On the way back down to the river we saw some Sadhus, and I have seen a few of them out and about, but finally gave in to tourist temptation and got some photos (you have to give them money to do so). Sadhus are religious or holy men and there are 4 types: the naked ones, the hashish smoking ones, the entertainers who play music and the ones that I can't quite remember. Sadhus are considered dead to themselves and must remain celibate for their whole lives. To avoid temptation, the naked Sadhus cover themselves in the ashes of the dead in order to repulse women. If that doesn't work then I don't know what would. The hashish smoking sadhus are the only ones in Nepal who can smoke cannabis legally. So no to sex, but yes to drugs. Of course, here I am pictured with the naked, ash covered type.

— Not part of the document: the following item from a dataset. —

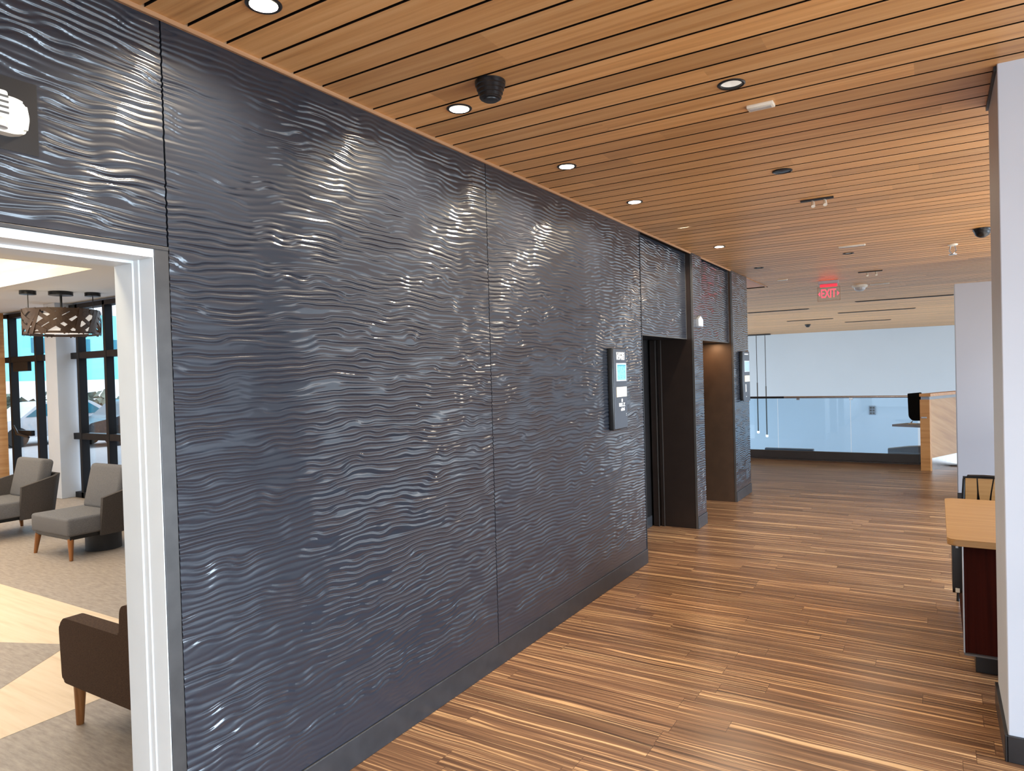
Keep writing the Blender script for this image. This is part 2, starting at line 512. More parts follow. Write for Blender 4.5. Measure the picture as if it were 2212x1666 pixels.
# lift recesses: dark bronze reveals, back wall and heads
bm = bm_new()
box(bm, (XB - 0.08, REC1 - 0.012, 0), (XB, P1a, H))            # back of first recess
box(bm, (XB - 0.08, P1b, 0), (XB - 0.3, P2a, H))
box(bm, (XB - 0.04, REC1 - 0.06, 0), (-0.03, REC1 - 0.012, H))
struct('wall_recess', bm, M['nearblack'])
bm = bm_new(); box(bm, (-1.0, P1a, 0), (-0.003, P1b, H + 0.02)); w_p1 = struct('wall_pier', bm, M['bronze'])
bm = bm_new(); box(bm, (-1.6, P2a, 0), (-0.003, P2b, H + 0.02)); w_p2 = struct('wall_pier', bm, M['bronze2'])
ripple_panel('panel', P1a + 0.006, P1b - 0.004, 0.132, H - 0.006, 0.022, 0.012, 0.0040, w_p1, 0.05, 0.10)
ripple_panel('panel', P2a + 0.008, P2b - 0.004, 0.132, H - 0.006, 0.022, 0.016, 0.0042, w_p2, 0.05, 0.10)
for w, y in ((w_p1, P1a), (w_p2, P2a)):
    bm = bm_new(); box(bm, (0.0, y - 0.002, 0.0), (0.024, y + 0.006, H - 0.006)); obj('edge_strip', bm, M['edge'], w)
for y0, y1, x in ((REC1 + 0.014, P1a - 0.004, -0.055), (P1b + 0.006, P2a - 0.004, -0.030)):
    bm = bm_new(); box(bm, (x - 0.35, y0, 2.105), (x - 0.024, y1, H + 0.02)); w = struct('wall_head', bm, M['nearblack'])
    ripple_panel('panel', y0, y1, 2.108, H - 0.006, x, 0.016, 0.0042, w, 0.05, 0.03)
    bm = bm_new(); box(bm, (x - 0.03, y0, 2.098), (x + 0.006, y1, 2.106)); obj('edge_strip', bm, M['edge'], w)
    bm = bm_new(); box(bm, (x - 0.02, y1 - 0.012, 2.106), (x + 0.004, y1, H - 0.006)); obj('edge_strip', bm, M['edge'], w)
bm = bm_new(); box(bm, (-0.02, REC1 - 0.002, 0.0), (0.004, REC1 + 0.010, H - 0.004)); struct('trim_panel_end', bm, M['blacktrim'])
bm = bm_new(); box(bm, (-1.0, REC1 - 0.012, H - 0.004), (0.0, P2b, H + 0.1)); struct('filler_recess_top', bm, M['cavity'])  # filler added to stop sky light leaking in above the recess heads
# door frame lines on the reveal of the first recess
bm = bm_new()
box(bm, (-0.47, P1a - 0.055, 0), (-0.405, P1a + 0.004, 2.104), 0.004); box(bm, (-0.385, P1a - 0.03, 0), (-0.352, P1a + 0.004, 2.104), 0.003)
dr = struct('door_1', bm, M['bronze'])
bm = bm_new(); box(bm, (-0.406, P1a - 0.058, 0), (-0.400, P1a - 0.053, 2.1)); obj('edge_strip', bm, M['edge'], dr)
bm = bm_new(); box(bm, (-0.353, P1a - 0.033, 0), (-0.347, P1a - 0.028, 2.1)); obj('edge_strip', bm, M['edge'], dr)

# baseboards
def base(name, pts_lo, pts_hi, mat='rubber'):
    bm = bm_new(); box(bm, pts_lo, pts_hi, 0.004, 2); return struct(name, bm, M[mat])
base('baseboard_left', (-0.004, 1.4335, 0), (0.010, REC1 + 0.004, 0.131))
base('baseboard_left', (XB - 0.001, REC1 + 0.03, 0), (XB + 0.010, P1a - 0.07, 0.125))
base('baseboard_left', (0.0, P1a + 0.004, 0), (0.032, P1b - 0.002, 0.13))
base('baseboard_left', (0.0, P2a + 0.006, 0), (0.032, P2b - 0.002, 0.13))

# steel angle round the doorway and the white frame inside it
bm = bm_new()
box(bm, (-0.03, DY1 + 0.003, 0), (0.0, 1.432, DZ), 0.002)
tr = struct('trim_steel_jamb', bm, M['steel'])
bm = bm_new(); box(bm, (-0.03, DY0 - 0.06, DZ - 0.004), (0.002, 1.432, DZ + 0.010), 0.002); struct('trim_steel_head', bm, M['steel'])
fr = None
bm = bm_new()
pj = [(-0.004, 1.377 + 0.03), (-0.004, 1.377), (-0.088, 1.377), (-0.090, 1.373), (-0.118, 1.373), (-0.120, 1.368), (-0.232, 1.368), (-0.232, 1.377 + 0.03)]
prism(bm, pj, 2, 0, DZ - 0.03)
door_frame = struct('door_2', bm, M['white'])
bm = bm_new()
ph = [(-0.004, DZ), (-0.004, DZ - 0.032), (-0.118, DZ - 0.032), (-0.120, DZ - 0.041), (-0.232, DZ - 0.041), (-0.232, DZ)]
prism(bm, [(p[0], p[1]) for p in ph], 1, DY0 - 0.03, 1.405)
obj('frame_head', bm, M['white'], door_frame)
bm = bm_new()
prism(bm, [(p[0], DY0 + (1.377 - p[1])) for p in pj], 2, 0, DZ - 0.03)
obj('frame_jamb', bm, M['white'], door_frame)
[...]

After the sadhu excitement, we visited a small temple which is for the goddess Kali. Kali is usually pictured looking fierce as f***, because she is the goddess of destruction (in some forms. I've not got to grips completely with all of the gods, goddesses, incarnations etc). All around this small temple are carvings taken from the Kama Sutra, which have been put there to guard the main Pashupatinath temple from lightning. The logic behind this is that Kumari (remember her from before? Strange young child locked in a temple?) is the goddess of lightning, but because she is so young she doesn't know about sex so instead of destroying the main temple, she'll aim for this smaller one instead. All of this came from Sumit, so correct me if you know better.

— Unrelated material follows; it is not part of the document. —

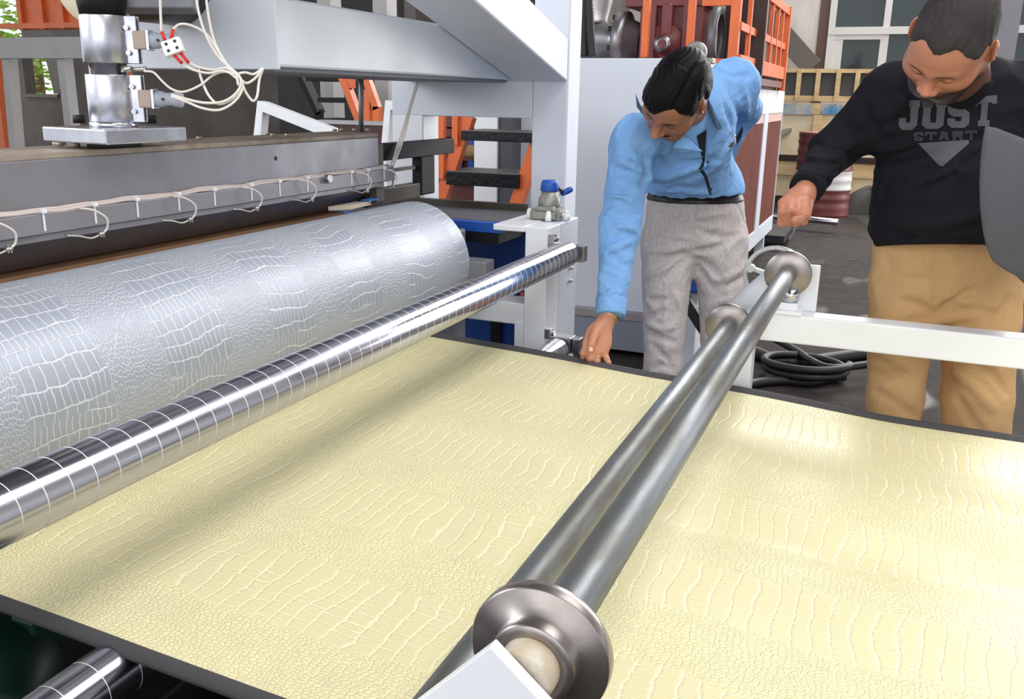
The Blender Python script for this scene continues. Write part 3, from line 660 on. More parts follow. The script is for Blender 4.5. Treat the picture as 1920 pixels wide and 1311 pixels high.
# blue machine body behind the roller ends
bm = thing('blue_machine_base', 'dark blue machine base with black table top behind the stand', 'machine', (-1.5, 3.0, 0))
tz1 = AY(960, 395, 2.98)[2]
MB().box((-2.3, 2.96, .0), (-1.13, 3.06, tz1-.05)).build('side_panel', mat('deep_blue_panel', (20, 58, 130), .45), bm, bevel=.004)
MB().box((-2.3, 2.70, tz1-.075), (-1.165, 2.92, tz1-.042)).build('under_rail', blackm, bm)
e_l = AY(880, 400, 2.72)[0]
MB().box((-2.3, 2.70, tz1-.041), (-1.155, 2.74, tz1-.008)).build('blue_edge', blue, bm, bevel=.002)
MB().box((-2.3, 2.74, tz1-.036), (-1.155, 2.935, tz1-.006)).box((-2.3, 2.935, tz1-.036), (-1.08, 3.09, tz1-.006)).build('table_top', mat('grey_table_top', (96, 96, 102), .5), bm, bevel=.002)
MB().box((-2.2, 3.02, tz1-.006), (-1.2, 3.05, tz1+.018)).build('dark_angle', mat('dark_bronze', (58, 50, 42), .5), bm)
MB().box((-1.30, 2.95, .1), (-1.26, 2.96, .7)).build('inner_rib', blackm, bm)
rm = MB().tube([(-1.16, 2.9, .0), (-1.16, 2.9, .73)], .006, 8).build('red_pipe', mat('red_pipe', (190, 60, 50), .5)); tag(rm, 'thin red pipe standing behind the white stand', 'pipe')
# floor level machine under the sheet
um = thing('under_drive', 'dark green drive housing in the shadow under the near edge of the sheet', 'motor', (-1.25, .7, 0))
grn = mat('dark_green_paint', (14, 46, 38), .45)
c = AZ(55, 1290, .45)
MB().lathe(c+V3((-.35, .15, 0)), V3((.6, -.35, 0)), [(0, .09), (.03, .11), (.36, .11), (.4, .08), (.44, .05), (.47, .05)], 28).build('housing', grn, um)
MB().box((c[0]-.5, c[1]-.05, 0), (c[0]+.12, c[1]+.3, .36)).build('pedestal', blackm, um, bevel=.01)
MB().box((c[0]-.05, c[1]+.02, .48), (c[0]+.0, c[1]+.08, .56)).build('terminal_box', grn, um, bevel=.006)
cr = thing('sheet_carriage', 'black machine frame under the sheet in deep shadow', 'frame', (-.9, 1.5, 0))
for y in (1.35, 2.2):
    MB().box((-1.55, y-.06, 0), (1.0, y+.06, .34)).build('sill', blackm, cr, bevel=.006)
MB().box((-1.75, 1.30, .0), (-1.62, 2.5, .62)).build('back_panel', blackm, cr)

# ================================================================ orange stairs seen through the portal
stt = thing('orange_stairs', 'orange steel stairs with black chequer-plate treads behind the portal', 'stairs', (-2.0, 4.3, 0))
def stringer(y, pts):
    (x0, y0), (x1, y1) = pts; a, b = AY(x0, y0, y), AY(x1, y1, y); a = b+(a-b)*(b[2]/(b[2]-a[2])); MB().bar(a, b, .05, .06, up=(1, 0, .3)).build('stringer', orange, stt)
stringer(4.05, ((822, 392), (880, 218))); stringer(4.05, ((966, 392), (1010, 262)))
treadm = mat('chequer_plate', (26, 26, 28), .3, .5, bump=.5, bscale=45)
treadtop = mat('grey_tread_top', (120, 116, 114), .5, .3, bump=.3, bscale=40)
for (x0, x1, y0, y1) in ((836, 972, 328, 346), (864, 1010, 250, 263), (880, 1040, 180, 192)):
    a, b = AY(x0, y1, 4.0), AY(x1, y0, 4.0); t_ = MB().box((a[0], 4.0, a[2]), (b[0], 4.26, b[2])).build('tread', treadm, stt, bevel=.003)
    MB().box((a[0]+.004, 4.004, b[2]), (b[0]-.004, 4.256, b[2]+.003)).build('tread_top', treadtop, t_)
for x_, yt, yb in ((829, 218, 335), (855, 218, 272)):
    a, b = AY(x_, yt-60, 4.02), AY(x_, yb, 4.02); MB().bar(b, a, .03, .03, up=(0, 1, 0)).build('rail_post', orange, stt)
wc = MB().box((AY(889, 300, 4.6)[0], 4.6, 0), (AY(931, 300, 4.6)[0], 4.75, 2.2)).build('white_column', white); tag(wc, 'white steel column behind the orange stairs', 'column')
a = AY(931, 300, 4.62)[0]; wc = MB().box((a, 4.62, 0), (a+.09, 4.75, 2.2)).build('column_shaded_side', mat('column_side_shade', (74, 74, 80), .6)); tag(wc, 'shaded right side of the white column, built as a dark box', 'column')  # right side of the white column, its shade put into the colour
# stacked brown crates and rolls behind the stairs
rackm = mat('brown_plastic_crate', (112, 62, 56), .6, var=.25, vscale=6)
cx0, cx1 = AY(800, 300, 5.6)[0], min(AY(1040, 300, 5.6)[0], -2.25)
zz = [AY(950, y_, 5.6)[2] for y_ in (520, 470, 430, 385, 338, 290, 245, 200)]
zz[0] = 0
for k in range(7):
    o = MB().box((cx0, 5.6, zz[k]+.012), (cx1, 6.1, zz[k+1])).box((cx0-.02, 5.57, zz[k+1]-.05), (cx1+.02, 5.6, zz[k+1]-.008)).build('brown_crate', rackm)
    tag(o, 'maroon-brown stacked crate behind the orange stairs, number %s from the floor' % ['one', 'two', 'three', 'four', 'five', 'six', 'seven'][k], 'crate', 'brown crates behind the stairs')
for i, (x0, y0, x1, y1) in enumerate(((846, 300, 866, 318), (878, 302, 888, 316), (948, 300, 962, 317), (838, 378, 852, 390), (948, 382, 960, 392), (876, 262, 890, 272))):
    a, b = AY(x0, y1, 5.55), AY(x1, y0, 5.55); o = MB().box((a[0], 5.545, a[2]), (b[0], 5.562, b[2])).build('blue_label', blue)
    tag(o, 'small blue tag on the brown crates, '+['upper left beside the stringer', 'just left of the white column', 'just right of the shaded column side', 'lowest left', 'lowest right', 'topmost under the upper tread'][i], 'tag', 'blue tags on the crates')
a, b = AY(862, 284, 5.3), AY(972, 284, 5.3); o = MB().ccyl(a, b, .04, .01, 20).build('kraft_roll', mat('kraft_roll', (186, 150, 104), .7)); tag(o, 'tan cardboard roll lying level behind the white column', 'roll')
a, b = AY(968, 282, 5.25), AY(998, 280, 5.25); o = MB().ccyl(a, b, .045, .01, 20).build('red_roll', mat('red_plastic', (206, 54, 44), .4)); tag(o, 'red cylinder end beside the tan roll', 'roll')
o = MB().box((-3.6, 6.6, 0), (-1.75, 6.7, 1.5)).build('maroon_screen', mat('maroon_screen', (104, 54, 50), .6, var=.2, vscale=3)); tag(o, 'maroon metal screen behind the crates', 'screen')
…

Kali's temples are also a place for sacrifice, namely blood and alcohol. Many years ago it used to be that of the human sacrifice. They would trick a man into being sacrificed and then slit his throat in the shrine. They would then remove his little finger and then host a big dinner for men in the local area. The finger would be placed into the vegetables and whoever got the finger in their dinner would be the next sacrifice. These days they just go for animal sacrifices, which are one of each of the following: cow, sheep, duck, goat and chicken. Only male animals are sacrificed, because the females are needed for reproduction. According to Sumit, there is a really fair way of telling if an animal wants to be sacrificed...they simply chuck some water on it's head and if it shakes its head then it's ready. If it doesn't shake its head then they simply keep throwing water onto its head. Really fair that, really fair.
The final point of call was the old peoples home, which houses over 200 elderly Nepalis. Oh my, elderly Nepalis are incredibly sweet! They are so tiny and so wrinkly I just wanted to hug all of them. Sumit is clearly friends with the whole geriatric community and one lady told us that because he is Nepali and I am white then we would make a great couple. Well that Russian fortune teller did say I would marry a South Asian man, so maybe he wasn't so wrong after all.

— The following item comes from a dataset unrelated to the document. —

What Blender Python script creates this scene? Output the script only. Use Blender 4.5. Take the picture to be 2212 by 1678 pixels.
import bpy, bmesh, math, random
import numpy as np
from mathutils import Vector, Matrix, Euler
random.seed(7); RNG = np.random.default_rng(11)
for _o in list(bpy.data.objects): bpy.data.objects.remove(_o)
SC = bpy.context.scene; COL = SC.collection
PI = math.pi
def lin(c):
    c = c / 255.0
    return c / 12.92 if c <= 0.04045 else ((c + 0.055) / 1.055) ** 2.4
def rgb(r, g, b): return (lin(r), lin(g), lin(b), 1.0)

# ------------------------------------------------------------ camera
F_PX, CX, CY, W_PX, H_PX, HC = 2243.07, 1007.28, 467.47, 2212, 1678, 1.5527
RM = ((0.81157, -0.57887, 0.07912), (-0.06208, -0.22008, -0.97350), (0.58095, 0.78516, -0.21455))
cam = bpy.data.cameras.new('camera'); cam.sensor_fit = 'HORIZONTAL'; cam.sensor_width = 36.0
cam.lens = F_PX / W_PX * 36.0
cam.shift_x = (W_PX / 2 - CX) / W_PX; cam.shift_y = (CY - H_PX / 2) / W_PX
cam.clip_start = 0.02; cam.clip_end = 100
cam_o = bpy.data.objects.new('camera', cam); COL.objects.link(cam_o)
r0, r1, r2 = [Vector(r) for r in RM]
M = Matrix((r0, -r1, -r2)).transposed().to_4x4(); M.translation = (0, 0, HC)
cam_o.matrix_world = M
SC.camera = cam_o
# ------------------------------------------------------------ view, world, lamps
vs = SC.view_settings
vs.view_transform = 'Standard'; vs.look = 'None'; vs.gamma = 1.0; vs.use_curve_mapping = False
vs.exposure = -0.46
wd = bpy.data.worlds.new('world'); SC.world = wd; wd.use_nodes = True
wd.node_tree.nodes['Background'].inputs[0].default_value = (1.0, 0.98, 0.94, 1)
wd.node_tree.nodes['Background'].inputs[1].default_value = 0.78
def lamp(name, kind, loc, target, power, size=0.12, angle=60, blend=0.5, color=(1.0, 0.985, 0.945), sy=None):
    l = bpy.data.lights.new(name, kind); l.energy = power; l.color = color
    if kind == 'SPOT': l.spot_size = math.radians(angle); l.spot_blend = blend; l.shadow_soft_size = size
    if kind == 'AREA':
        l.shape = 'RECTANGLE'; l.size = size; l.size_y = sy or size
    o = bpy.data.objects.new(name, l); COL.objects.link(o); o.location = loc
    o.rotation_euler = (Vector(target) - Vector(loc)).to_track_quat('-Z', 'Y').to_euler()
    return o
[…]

At the end of the tour I politely declined the offer to go to tea and spent some more time back at the river watching the cremations. It seems like a very strange way to spend such a beautiful day but I can honestly say it's the most fascinating thing I've ever seen. There aren't really enough words.
Not too far from Pashupatinath is Boudhanath, home to Boudha Stupa, Nepal's largest Buddhist Stupa. Funnily enough I didn't fancy lunch at Pashupati and decided to go and bask in the Sun at the Stupa. I don't know too much about the stupa as there wasn't a guide or much information. What I can share with you however, is lots and lots of photos.
This is what happens when you ask someone who can't speak English to take your photo.
It was still lovely and sunny in the afternoon so I walked back to Thamel and had the longest, most thorough shower I've had in a long while. Now my hair smells much more like Herbal Essences and much less like the burning of dead bodies.